Frieden is confident that Luxembourg has firmly established itself as the market leader. He pointed out that Luxembourg is home to RMB40bn (USD6.5bn) in deposits; RMB62bn in loans provided by Luxembourg banks; and about 39 RMB-denominated bonds are listed on the Luxembourg Stock Exchange with a combined value of RMB24bn. "The figures speak for themselves and confirm that Luxembourg is already today de facto the leading international RMB center in the euro area," he said.
He continued: "Luxembourg is known for its advanced economic, legal and regulatory system, as well as its very efficient financial system paired with an international dimension. Naturally the internationalization of the Renminbi has impacted our financial center, given the fact that the financial services provided in Luxembourg are by essence international and serve a market that largely transcends the domestic one."
"The first Renminbi-denominated bond outside of Greater China was listed at the Luxembourg Stock Exchange in September 2011. Our banks and our financial institutions have already gained valuable experience in this area and so we did not only discover the Renminbi today." He highlighted also the valuable presence of ICBC, Bank of China and the China Construction Bank who have established European headquarters in Luxembourg.
"Our ambition is to firmly establish Luxembourg as the first and most important international Renminbi centre in the Euro Area, and the Luxembourg government will continue to lend its strong support, via the Luxembourg platform, to turn the Renminbi business into a common success from a European as well as Chinese perspective."
Switzerland, too, is vying for a significant share of the market. A recent report released by the nation's bankers association lays out Switzerland's efforts to welcome Chinese currency flows, and discusses Switzerland's conducive environment for wealth and investment.
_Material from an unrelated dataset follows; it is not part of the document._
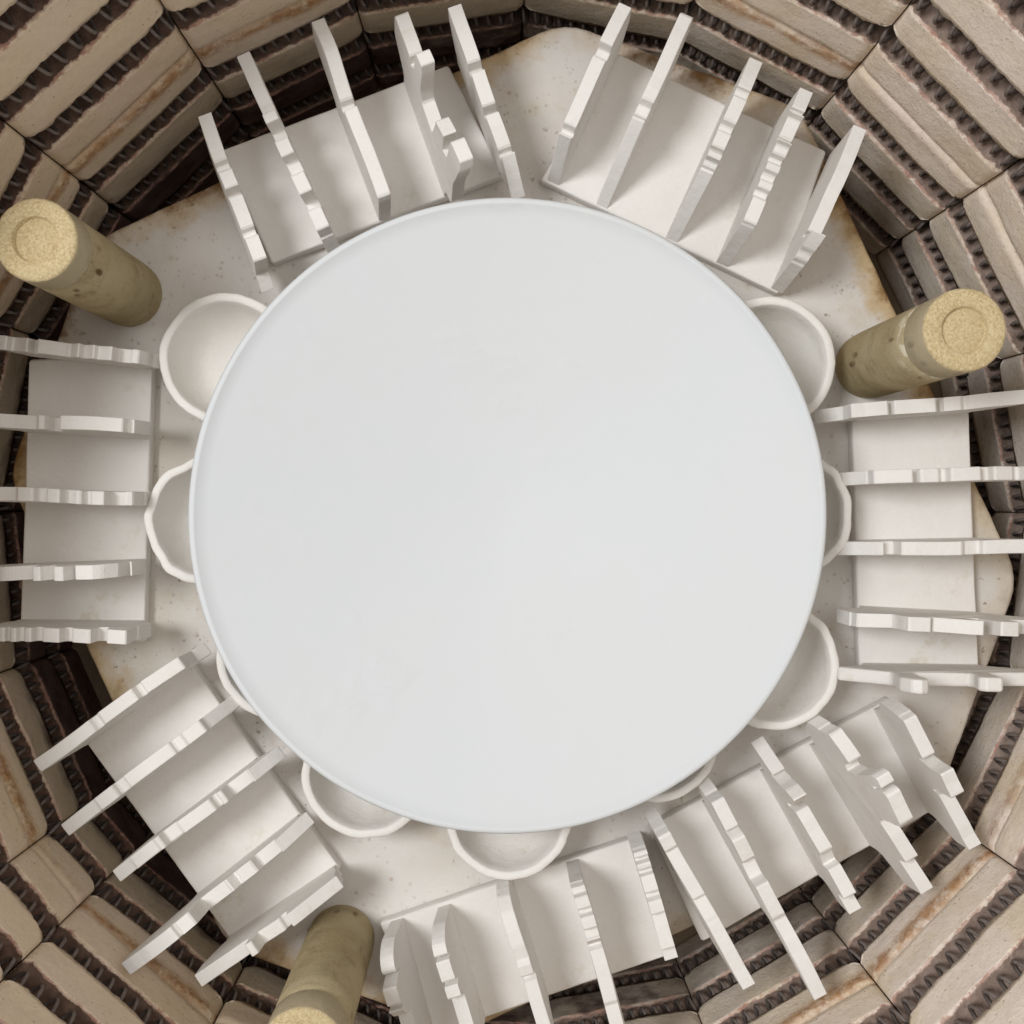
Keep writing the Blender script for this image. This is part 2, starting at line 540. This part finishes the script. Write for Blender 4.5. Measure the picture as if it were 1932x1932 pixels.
# big plate
def plate():
    Rm, zr = 603 * (H - 76) / H * PX, 76.0
    inner = []
    for i in range(29):
        t = i / 28
        r = 2 + (Rm - 6.4) * t
        inner.append((r, 35 + 39.6 * (t ** 1.5)))
    rim = [(Rm - 3.7, zr - .5), (Rm - 2.8, zr), (Rm - .9, zr - .4), (Rm, zr - 1.8), (Rm - .4, zr - 3.6)]
    under = []
    for i in range(14):
        t = 1 - i / 13
        r = 62 + (Rm - 62 - 4) * t
        under.append((r, 27 + 43 * (t ** 1.5)))
    foot = [(61, 25), (61, 2), (59, 0), (53, 0), (51, 2), (51, 24), (2, 25)]
    prof = list(reversed(foot)) + list(reversed(under)) + list(reversed(rim)) + list(reversed(inner))
    # order: bottom centre -> foot -> underside -> rim -> interior centre
    def wob(r, z, a):
        k = r / Rm
        return (r * (1 + .0018 * k * math.sin(2 * a + .6) + .0012 * k * nz(math.cos(a) * 3, math.sin(a) * 3, 2)),
                z + k ** 4 * (.6 * math.sin(2 * a + 1.1) + .35 * nz(math.cos(a) * 5, math.sin(a) * 5, 7)))
    o = lathe('plate', prof, M_plate, 192, wob)
    c = P(957.5, 973, 76)
    o.location = (c.x * MM, c.y * MM, 0)
    tag(o, 'huge shallow white plate resting in the middle above the small bowls', 'plate')
plate()

# small pinched bowls
def bowl(u, v, rpx, label, seed, zr=40.0, poly=.018):
    rim = rpx * (H - zr) / H * PX
    t_ = 5.0
    prof = [(2, 2.5), (rim * .40, 2.5), (rim * .44, 0), (rim * .54, 0), (rim * .60, 2.5), (rim * .76, 8), (rim * .89, 18), (rim * .965, 29), (rim * .995, 37),
            (rim - .15, zr - .8), (rim - .8, zr - .1), (rim - 2.6, zr + .1), (rim - t_ + .7, zr), (rim - t_ + .1, zr - .7),
            (rim - t_ - .8, 33), (rim - t_ - 2.6, 25), (rim - t_ - 6, 17), (rim - t_ - 11, 11.5), (rim * .45, 8.4), (rim * .2, 7.8), (2, 7.6)]
    def wob(r, z, a):
        k = min(1, r / rim)
        c, s = math.cos(a), math.sin(a)
        f = 1 + k * (poly * nz(c * 1.6, s * 1.6, seed) + (poly * .8 + .008) * nz(c * 4, s * 4, seed + 4) + .009 * nz(c * 9, s * 9, seed + z * .05))
        return r * f, z + k ** 3 * (z / zr) * (1.1 * nz(c * 2, s * 2, seed + 8) + .5 * nz(c * 7, s * 7, seed + 1))
    o = lathe('bowl', prof, M_bowl, 72, wob)
    c = P(u, v, zr)
    o.location = (c.x * MM, c.y * MM, 0)
    tag(o, label, 'bowl', 'small white bowls tucked under the rim of the plate')
bowl(425, 677, 125, 'small white bowl just below the upper left tan post', 1.5, poly=.008)
bowl(395, 982, 122, 'thick-rimmed white bowl with faceted edge beside the left-hand rack', 2.7, poly=.05)
bowl(527, 1238, 121, 'nearly hidden white bowl under the plate at the inner corner of the lower left rack', 3.9)
bowl(690, 1462, 122, 'small white bowl beside the inner edge of the lower left rack, above the bottom post', 4.2)
bowl(960, 1541, 120, 'white bowl sticking out under the bottom edge of the plate, touching the bottom rack', 5.1, poly=.022)
bowl(1240, 1398, 116, 'mostly hidden white bowl under the plate above the first dividers of the lower right rack', 6.6)
bowl(1463, 1257, 122, 'white bowl in shade between the right-hand rack and the lower right rack', 7.8)
bowl(1489, 968, 121, 'white bowl showing as a thin crescent beside the right-hand rack', 8.3, poly=.03)
bowl(1452, 684, 125, 'smooth white bowl touching the foot of the upper right tan post', 9.4, poly=.006)

# kiln posts
RP = 63 * PX
def post(u, v, hgt_low, hgt_cap, lab_low, lab_cap, seed, chalky=False):
    c = P(u, v)
    def wob(r, z, a):
        return r * (1 + .006 * nz(math.cos(a) * 2, math.sin(a) * 2, z * .02 + seed) + .003 * nz(math.cos(a) * 9, math.sin(a) * 9, z * .1 + seed)), \
               z + (.35 * nz(math.cos(a) * r * .4, math.sin(a) * r * .4, seed) if z > 5 else 0)
    h = hgt_low
    side = [(RP - .4 * (1 if k in (0, 8) else 0), 1 + (h - 2) * k / 8) for k in range(9)]
    prof = [(2, 0), (RP - 1.6, 0), (RP - .4, .8)] + side + [(RP - 1.4, h - .1), (RP * .5, h), (2, h)]
    o = lathe('kiln_post', prof, M_post, 72, wob, lambda k, r, z: .01 if (chalky and z > h - 1.6 and r > RP * .9) else 0.0)
    o.location = (c.x * MM, c.y * MM, 0)
    tag(o, lab_low, 'kiln post', 'tall tan kiln posts standing on the shelf')
    g = hgt_cap
    rc = RP * 1.005
    prof = [(2, 0), (rc - 2.0, 0), (rc - .5, 1.0), (rc, 2), (rc, g * .5), (rc, g - 2.0), (rc - .5, g - .7), (rc - 1.6, g),
            (rc * .75, g), (rc * .57, g), (rc * .55, g - .4), (rc * .535, g - 2.6), (rc * .51, g - 3.0), (rc * .47, g - 2.4), (rc * .22, g - 2.1), (2, g - 2.1)]
    def wob2(r, z, a):
        x, y = math.cos(a), math.sin(a)
        k = 1 if z > g - 3 else .3
        cx = .9 if r < rc * .6 else 0
        return r * (1 + k * (.006 * nz(x * 3, y * 3, seed + 20) + .008 * nz(x * 14, y * 14, seed + z))), z + (.35 * nz(x * r, y * r, seed + 2) if z > g - 3 else 0)
    q = lathe('kiln_post', prof, M_post, 96, wob2, lambda k, r, z: 1.0 if (k >= 6) else 0.0, cap=True)
    q.location = (c.x * MM, c.y * MM, (hgt_low + .7) * MM)
    q.rotation_euler = (0, 0, seed)
    tag(q, lab_cap, 'kiln post', 'short tan kiln posts stacked on the tall ones')
post(245, 555, 124, 23, 'tall tan kiln post with brown flecks at the upper left of the shelf',
     'short tan post with a round dimple, on top of the upper left tall post', 1.1)
post(1637, 690, 118, 29, 'tall tan kiln post on the right above the right-hand rack',
     'short tan post with a round dimple, on top of the right tall post', 2.3, True)
post(645, 1768, 124, 23, 'smooth tan kiln post standing between the lower left rack and the bottom rack',
     'short tan post with a crumbly top, cut off by the bottom edge of the photo', 3.6)

# ------------------------------------------------------------------ racks
ZS = 10.0
FT = 7.6       # divider thickness
def slab_mesh(quad, th, rnd):
    pts = []
    n = 4
    for i in range(n):
        p, q0, q1 = quad[i], quad[i - 1], quad[(i + 1) % n]
        d0 = (q0 - p).normalized(); d1 = (q1 - p).normalized()
        for t in (0, .33, .67, 1):
            A_, B_ = p + d0 * rnd, p + d1 * rnd
            pts.append(A_ * (1 - t) ** 2 + p * 2 * t * (1 - t) + B_ * t ** 2)
    fin = []
    for i in range(len(pts)):
        p, q = pts[i], pts[(i + 1) % len(pts)]
        m = max(1, int((q - p).length / 8))
        for j in range(m): fin.append(p.lerp(q, j / m))
    c = sum(fin, Vector((0, 0))) / len(fin)
    V, F = [], []
    N = len(fin)
    for z, k in ((0, -.8), (1, 0), (th - 1.6, 0), (th - .5, -.5), (th, -1.6)):
        for p in fin:
            d = (p - c); w_ = .35 * nz(p.x * .06, p.y * .06, 3)
            q = p + d.normalized() * (k + w_)
            V.append((q.x, q.y, z))
    for r_ in range(4):
        for i in range(N):
            j = (i + 1) % N
            F.append((r_ * N + i, r_ * N + j, (r_ + 1) * N + j, (r_ + 1) * N + i))
    F.append(tuple(range(N - 1, -1, -1))); F.append(tuple(range(4 * N, 5 * N)))
    return V, F

def clip_line(a, b, quad):
    """parameter range of the line a + t(b - a) inside the convex quad"""
    c = sum(quad, Vector((0, 0))) / 4
    lo, hi = -9.0, 9.0
    d = b - a
    for i in range(4):
        p, q = quad[i], quad[(i + 1) % 4]
        nrm = Vector((q.y - p.y, p.x - q.x))
        if nrm.dot(c - p) < 0: nrm = -nrm
        den = nrm.dot(d); num = nrm.dot(a - p)
        if abs(den) < 1e-6: continue
        t = -num / den
        # skip the two sides that run along the divider
        if abs(den) / (nrm.length * d.length) < .5: continue
        if den > 0: lo = max(lo, t)
        else: hi = min(hi, t)
    return lo, hi

def divider(a, b, quad, prof, lean, seed):
    """upright sheet of clay with a hand-cut outline; a, b: plan ends of its top edge"""
    L = (b - a).length
    d = (b - a) / L
    nrm = Vector((-d.y, d.x))
    t0, t1 = clip_line(a, b, quad)
    s0, s1 = t0 * L + 1.0, t1 * L - 1.0
    p0, p1 = prof[0][0] * L, prof[-1][0] * L
    pts = []                         # outline (s, z), counter-clockwise from the inner foot
    f0 = max(s0, min(p0 + 2, s0 + 30)); f1 = min(s1, max(p1 - 2, s1 - 30))
    if p0 < s0 - 3 or 0 < p0 - s0 < 24: f0 = s0
    if 0 < s1 - p1 < 16: f1 = s1
    if p1 > s1 + 3: f1 = s1
    pts.append((f1, ZS - .6)); 
    if p1 > f1 + 5: pts += [(f1 + .6, ZS + 9), (f1 + 3, ZS + 14), (p1 - 1.5, max(ZS + 15, prof[-1][1] - 20)), (p1, max(ZS + 19, prof[-1][1] - 16))]
    top = [(t * L, z) for t, z in reversed(prof)]
    # round the cut corners by hand-wiping: cut each corner short
    sm = [top[0]]
    for i in range(1, len(top) - 1):
        p = Vector(top[i]); q0 = Vector(top[i - 1]); q1 = Vector(top[i + 1])
        c0 = min(.9, (q0 - p).length * .42); c1 = min(.9, (q1 - p).length * .42)
        if c0 < .05 or c1 < .05: sm.append(top[i]); continue
        A_ = p + (q0 - p).normalized() * c0; B_ = p + (q1 - p).normalized() * c1
        for t in (0, 1): sm.append(tuple(A_ * (1 - t) ** 2 + p * 2 * t * (1 - t) + B_ * t ** 2))
    top = sm
    out = []
    for i in range(len(top) - 1):
        (sa, za), (sb, zb) = top[i], top[i + 1]
        ln = math.hypot(sb - sa, zb - za)
        m = max(1, int(ln / 5.5))
        for j in range(m):
            t = j / m
            k = .6 if 0 < j else .15
            s = sa + (sb - sa) * t; z = za + (zb - za) * t
            out.append((s + k * nz(s * .3, z * .3, seed), z + k * 1.3 * nz(s * .25, z * .1, seed + 7) + 1.1 * nz(s * .07, seed, 5)))
    out.append(top[-1])
    pts += out
    if p0 < f0 - 5: pts += [(p0, max(ZS + 19, prof[0][1] - 16)), (p0 + 1.5, max(ZS + 15, prof[0][1] - 20)), (f0 - 3, ZS + 14), (f0 - .6, ZS + 9)]
    pts.append((f0, ZS - .6))
    me = bpy.data.meshes.new('divider')
    bm = bmesh.new()
    loop = []
    for side in (-1, 1):
        row = []
        for s, z in pts:
            ln = lean * (z - 60) / 50.0 + 1.3 * nz(s * .022, z * .02, seed + 3)
            q = a + d * s + nrm * (side * FT / 2 + ln)
            row.append(bm.verts.new((q.x * MM, q.y * MM, z * MM)))
        loop.append(row)
    n = len(pts)
    bm.faces.new(loop[0]); bm.faces.new(list(reversed(loop[1])))
    for i in range(n):
        j = (i + 1) % n
        bm.faces.new((loop[0][j], loop[0][i], loop[1][i], loop[1][j]))
    bmesh.ops.recalc_face_normals(bm, faces=bm.faces)
    bm.to_mesh(me); bm.free()
    return me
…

It underscores the importance of the Renminbi for offshore financial centers with China expected to account for more than one third of world's economic output by 2016, according to IMF estimates.
The Bankers Association pointed out that "as a global payment currency, the Renminbi has moved from position 35 in October 2010 to number 13 in only two years. Some 12 percent of China’s external trade is currently settled in Renminbi, an almost six-fold increase in three years. Today, more than 10,000 financial institutions conduct business in Renminbi, up from 900 two years ago. By 2015 Chinese companies expect one-third of Chinese external trade to be Renminbi-denominated."
According to the association, thousands of banking clients already hold accounts in Renminbi, with assets in custody or under management exceeding RMB10bn.
It anticipates that the Swiss financial center will receive a considerable boost when the comprehensive free trade agreement with China takes effect. "Switzerland was the first country in Europe (with the exception of Iceland) to conclude such an agreement with China," it pointed out.
The Swiss Government outlined in December 2012 a blueprint for establishing Switzerland as a hub for Renminbi businesses. Looking ahead, the report notes that efforts are under-way which might eventually lead to the establishment of a RMB-CHF swap line between the People‘s Bank of China and the Swiss National Bank. This would greatly facilitate Renminbi clearing by a bank located in Switzerland, lowering transaction costs and highlighting Switzerland’s position as a European hub for China and Renminbi business, the Association believes.